**STATED GOAL**.
Select all lines with the string "scene" in them, and copy those lines.

**GIVEN ENTRIES**.

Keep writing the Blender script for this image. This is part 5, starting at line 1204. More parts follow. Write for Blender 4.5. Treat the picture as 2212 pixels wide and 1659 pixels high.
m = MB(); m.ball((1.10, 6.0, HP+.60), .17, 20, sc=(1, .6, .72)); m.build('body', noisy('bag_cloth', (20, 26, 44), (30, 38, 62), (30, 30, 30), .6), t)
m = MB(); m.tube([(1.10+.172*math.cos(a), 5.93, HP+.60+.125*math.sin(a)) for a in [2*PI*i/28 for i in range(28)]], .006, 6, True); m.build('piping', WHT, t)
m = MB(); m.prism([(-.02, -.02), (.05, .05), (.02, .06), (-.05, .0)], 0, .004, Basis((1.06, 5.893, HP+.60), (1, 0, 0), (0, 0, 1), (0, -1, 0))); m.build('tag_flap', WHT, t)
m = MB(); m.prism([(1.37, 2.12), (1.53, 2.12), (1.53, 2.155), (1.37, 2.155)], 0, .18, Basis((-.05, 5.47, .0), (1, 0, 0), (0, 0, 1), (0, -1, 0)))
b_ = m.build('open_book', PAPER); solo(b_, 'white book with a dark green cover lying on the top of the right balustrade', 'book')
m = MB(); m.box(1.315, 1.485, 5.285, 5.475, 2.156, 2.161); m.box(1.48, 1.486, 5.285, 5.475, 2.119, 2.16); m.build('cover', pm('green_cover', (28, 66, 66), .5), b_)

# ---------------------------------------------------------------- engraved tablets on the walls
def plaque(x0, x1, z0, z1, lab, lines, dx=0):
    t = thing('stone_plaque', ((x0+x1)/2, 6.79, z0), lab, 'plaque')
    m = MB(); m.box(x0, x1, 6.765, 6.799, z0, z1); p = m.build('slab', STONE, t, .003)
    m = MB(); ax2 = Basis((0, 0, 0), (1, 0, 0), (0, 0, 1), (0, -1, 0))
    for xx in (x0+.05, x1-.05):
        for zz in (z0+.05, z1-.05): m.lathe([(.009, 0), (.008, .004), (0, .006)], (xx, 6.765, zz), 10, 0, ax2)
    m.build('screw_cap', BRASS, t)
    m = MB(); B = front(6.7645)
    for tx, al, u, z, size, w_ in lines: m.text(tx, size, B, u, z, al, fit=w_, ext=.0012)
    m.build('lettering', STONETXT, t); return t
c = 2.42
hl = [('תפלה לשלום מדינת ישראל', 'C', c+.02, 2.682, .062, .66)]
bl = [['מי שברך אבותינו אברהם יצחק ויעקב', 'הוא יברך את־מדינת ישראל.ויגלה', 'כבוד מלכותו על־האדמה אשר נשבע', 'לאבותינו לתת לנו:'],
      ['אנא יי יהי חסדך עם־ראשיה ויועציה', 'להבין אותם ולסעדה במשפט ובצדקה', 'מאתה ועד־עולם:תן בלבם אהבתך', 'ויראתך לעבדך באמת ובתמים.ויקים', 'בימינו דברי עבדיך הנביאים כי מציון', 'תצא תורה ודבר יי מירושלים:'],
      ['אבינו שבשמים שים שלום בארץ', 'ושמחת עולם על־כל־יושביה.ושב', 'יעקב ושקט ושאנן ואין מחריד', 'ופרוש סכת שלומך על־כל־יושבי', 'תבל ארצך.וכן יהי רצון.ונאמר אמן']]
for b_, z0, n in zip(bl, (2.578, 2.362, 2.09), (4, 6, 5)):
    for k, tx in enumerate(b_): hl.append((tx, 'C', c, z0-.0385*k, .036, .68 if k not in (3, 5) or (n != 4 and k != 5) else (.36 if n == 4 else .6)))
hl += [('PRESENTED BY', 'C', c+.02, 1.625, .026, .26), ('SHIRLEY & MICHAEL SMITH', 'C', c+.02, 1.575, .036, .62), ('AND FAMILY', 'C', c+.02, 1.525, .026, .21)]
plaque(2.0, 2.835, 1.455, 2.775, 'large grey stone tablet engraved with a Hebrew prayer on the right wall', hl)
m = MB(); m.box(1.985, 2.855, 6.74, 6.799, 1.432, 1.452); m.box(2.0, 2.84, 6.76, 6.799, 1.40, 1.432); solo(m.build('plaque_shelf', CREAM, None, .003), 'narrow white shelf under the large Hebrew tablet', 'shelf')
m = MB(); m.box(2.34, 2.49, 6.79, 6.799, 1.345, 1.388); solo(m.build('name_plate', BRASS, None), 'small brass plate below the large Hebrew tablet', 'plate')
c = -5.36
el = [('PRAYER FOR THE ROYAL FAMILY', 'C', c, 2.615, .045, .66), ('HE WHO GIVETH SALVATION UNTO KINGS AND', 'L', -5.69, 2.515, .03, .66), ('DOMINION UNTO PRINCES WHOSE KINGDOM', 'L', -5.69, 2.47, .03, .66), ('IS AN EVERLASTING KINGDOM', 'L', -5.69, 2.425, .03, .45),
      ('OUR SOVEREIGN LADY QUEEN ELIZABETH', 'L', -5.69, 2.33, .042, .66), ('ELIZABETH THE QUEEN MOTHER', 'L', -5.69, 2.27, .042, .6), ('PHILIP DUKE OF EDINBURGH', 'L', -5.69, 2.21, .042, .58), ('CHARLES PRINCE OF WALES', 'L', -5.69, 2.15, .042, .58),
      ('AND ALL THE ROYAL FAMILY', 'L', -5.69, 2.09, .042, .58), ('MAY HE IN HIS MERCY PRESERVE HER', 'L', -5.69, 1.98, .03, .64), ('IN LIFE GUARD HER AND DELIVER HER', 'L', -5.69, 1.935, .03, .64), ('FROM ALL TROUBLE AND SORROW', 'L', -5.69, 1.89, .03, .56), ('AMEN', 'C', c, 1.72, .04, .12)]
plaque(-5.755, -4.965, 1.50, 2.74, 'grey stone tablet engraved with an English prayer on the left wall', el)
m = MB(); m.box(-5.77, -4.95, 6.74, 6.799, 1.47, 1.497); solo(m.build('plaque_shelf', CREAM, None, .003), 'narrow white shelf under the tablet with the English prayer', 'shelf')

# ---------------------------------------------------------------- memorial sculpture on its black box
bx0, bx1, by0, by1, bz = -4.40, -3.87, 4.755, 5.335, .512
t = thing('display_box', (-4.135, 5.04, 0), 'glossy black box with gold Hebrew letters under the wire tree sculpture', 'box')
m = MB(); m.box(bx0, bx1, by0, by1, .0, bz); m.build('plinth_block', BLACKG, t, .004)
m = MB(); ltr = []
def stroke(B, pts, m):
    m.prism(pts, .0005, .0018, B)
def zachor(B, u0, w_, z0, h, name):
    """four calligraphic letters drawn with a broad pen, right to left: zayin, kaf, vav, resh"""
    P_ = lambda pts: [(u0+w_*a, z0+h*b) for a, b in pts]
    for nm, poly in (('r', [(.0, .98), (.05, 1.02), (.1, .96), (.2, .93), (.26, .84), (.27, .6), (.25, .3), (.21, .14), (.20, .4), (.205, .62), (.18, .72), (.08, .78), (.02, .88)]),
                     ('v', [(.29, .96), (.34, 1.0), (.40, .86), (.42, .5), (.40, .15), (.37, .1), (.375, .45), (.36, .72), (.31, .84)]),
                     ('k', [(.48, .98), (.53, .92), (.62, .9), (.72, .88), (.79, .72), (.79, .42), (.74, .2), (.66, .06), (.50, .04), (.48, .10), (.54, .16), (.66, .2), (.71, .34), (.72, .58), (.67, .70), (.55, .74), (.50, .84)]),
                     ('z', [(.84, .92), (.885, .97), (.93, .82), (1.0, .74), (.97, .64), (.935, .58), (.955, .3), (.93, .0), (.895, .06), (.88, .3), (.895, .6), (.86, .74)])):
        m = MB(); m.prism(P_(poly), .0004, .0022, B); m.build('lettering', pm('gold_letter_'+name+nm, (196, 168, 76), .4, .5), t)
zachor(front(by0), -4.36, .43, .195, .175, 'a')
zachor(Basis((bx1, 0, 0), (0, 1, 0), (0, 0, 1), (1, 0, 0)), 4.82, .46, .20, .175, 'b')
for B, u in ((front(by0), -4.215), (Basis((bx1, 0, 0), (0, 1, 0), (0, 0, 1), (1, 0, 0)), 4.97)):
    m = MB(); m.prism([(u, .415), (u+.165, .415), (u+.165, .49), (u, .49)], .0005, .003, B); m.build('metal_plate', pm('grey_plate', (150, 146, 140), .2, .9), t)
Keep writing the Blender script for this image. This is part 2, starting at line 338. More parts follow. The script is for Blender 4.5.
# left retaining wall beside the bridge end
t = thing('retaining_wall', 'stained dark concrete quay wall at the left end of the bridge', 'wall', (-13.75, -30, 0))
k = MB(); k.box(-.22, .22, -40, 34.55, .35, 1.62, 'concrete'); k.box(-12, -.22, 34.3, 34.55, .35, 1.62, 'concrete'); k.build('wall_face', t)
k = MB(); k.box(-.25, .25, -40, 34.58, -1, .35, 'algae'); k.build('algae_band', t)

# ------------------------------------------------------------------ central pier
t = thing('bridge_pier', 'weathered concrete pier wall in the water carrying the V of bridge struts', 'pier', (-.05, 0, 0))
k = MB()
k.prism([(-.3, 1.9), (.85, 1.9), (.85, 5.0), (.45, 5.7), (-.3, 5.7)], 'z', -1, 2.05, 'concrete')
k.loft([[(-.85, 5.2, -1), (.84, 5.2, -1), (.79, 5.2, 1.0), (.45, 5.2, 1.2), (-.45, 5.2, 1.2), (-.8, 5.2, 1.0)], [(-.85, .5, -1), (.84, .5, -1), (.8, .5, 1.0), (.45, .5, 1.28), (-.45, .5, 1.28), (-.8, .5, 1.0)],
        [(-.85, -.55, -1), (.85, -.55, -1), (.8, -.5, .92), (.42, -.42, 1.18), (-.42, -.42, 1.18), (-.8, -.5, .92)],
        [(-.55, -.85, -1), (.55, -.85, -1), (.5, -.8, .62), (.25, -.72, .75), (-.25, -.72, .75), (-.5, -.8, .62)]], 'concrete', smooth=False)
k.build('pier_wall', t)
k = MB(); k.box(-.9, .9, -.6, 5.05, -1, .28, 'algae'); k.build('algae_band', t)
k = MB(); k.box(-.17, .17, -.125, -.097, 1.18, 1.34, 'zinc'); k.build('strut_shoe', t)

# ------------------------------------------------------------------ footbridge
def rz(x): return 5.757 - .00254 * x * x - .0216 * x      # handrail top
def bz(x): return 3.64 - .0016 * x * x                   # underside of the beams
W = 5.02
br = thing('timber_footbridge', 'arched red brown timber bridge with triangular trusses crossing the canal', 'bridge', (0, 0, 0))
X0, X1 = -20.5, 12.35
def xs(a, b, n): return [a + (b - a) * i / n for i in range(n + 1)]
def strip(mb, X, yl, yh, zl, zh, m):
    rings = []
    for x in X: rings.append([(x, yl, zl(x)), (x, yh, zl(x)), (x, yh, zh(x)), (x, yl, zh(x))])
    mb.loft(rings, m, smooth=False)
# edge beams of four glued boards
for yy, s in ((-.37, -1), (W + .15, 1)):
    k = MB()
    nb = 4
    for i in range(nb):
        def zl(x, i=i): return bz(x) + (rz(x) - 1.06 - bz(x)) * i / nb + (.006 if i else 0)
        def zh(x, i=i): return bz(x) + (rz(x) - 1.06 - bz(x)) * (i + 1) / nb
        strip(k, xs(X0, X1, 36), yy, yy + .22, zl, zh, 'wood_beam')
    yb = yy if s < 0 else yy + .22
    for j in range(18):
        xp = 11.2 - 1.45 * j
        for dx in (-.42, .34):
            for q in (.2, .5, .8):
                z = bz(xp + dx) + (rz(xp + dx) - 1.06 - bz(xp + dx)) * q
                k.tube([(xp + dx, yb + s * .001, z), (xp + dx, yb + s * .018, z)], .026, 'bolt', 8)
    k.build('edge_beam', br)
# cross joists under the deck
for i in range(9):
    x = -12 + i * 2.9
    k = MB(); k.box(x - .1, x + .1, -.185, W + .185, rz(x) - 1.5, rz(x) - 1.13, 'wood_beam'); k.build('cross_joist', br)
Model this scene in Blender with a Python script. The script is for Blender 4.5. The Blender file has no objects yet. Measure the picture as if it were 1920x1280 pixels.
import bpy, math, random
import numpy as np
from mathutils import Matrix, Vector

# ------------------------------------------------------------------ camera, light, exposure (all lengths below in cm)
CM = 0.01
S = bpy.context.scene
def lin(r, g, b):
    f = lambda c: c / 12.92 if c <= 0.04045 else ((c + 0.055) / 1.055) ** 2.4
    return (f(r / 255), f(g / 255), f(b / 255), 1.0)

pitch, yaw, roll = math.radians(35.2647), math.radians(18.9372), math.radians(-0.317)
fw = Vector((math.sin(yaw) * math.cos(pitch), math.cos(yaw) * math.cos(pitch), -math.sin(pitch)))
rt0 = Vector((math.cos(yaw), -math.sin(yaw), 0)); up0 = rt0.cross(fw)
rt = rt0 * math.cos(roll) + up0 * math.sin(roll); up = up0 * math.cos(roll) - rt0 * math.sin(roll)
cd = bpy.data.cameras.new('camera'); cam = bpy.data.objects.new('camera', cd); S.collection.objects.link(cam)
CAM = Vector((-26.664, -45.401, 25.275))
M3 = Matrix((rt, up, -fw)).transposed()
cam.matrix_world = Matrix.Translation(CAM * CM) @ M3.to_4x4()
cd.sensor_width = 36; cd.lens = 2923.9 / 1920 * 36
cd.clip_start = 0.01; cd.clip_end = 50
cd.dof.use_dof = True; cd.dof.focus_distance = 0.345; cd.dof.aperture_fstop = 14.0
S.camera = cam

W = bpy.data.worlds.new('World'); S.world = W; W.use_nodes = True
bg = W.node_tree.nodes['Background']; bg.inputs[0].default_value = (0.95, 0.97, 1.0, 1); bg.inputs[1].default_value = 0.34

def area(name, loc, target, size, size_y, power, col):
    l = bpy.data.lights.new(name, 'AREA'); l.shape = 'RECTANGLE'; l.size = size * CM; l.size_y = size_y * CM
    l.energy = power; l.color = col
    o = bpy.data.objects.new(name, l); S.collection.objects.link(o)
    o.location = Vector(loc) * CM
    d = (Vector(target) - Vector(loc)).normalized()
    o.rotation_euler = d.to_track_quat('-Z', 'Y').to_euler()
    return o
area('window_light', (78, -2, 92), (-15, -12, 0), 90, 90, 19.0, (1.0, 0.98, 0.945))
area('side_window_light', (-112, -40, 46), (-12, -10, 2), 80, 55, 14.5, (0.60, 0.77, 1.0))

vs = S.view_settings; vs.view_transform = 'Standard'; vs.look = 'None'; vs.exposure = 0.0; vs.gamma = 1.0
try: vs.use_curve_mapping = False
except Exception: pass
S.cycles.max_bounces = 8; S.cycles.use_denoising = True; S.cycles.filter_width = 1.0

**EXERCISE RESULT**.
Model this scene in Blender with a Python script. The script is for Blender 4.5. The Blender file has no objects yet. Measure the picture as if it were 1920x1280 pixels.
S = bpy.context.scene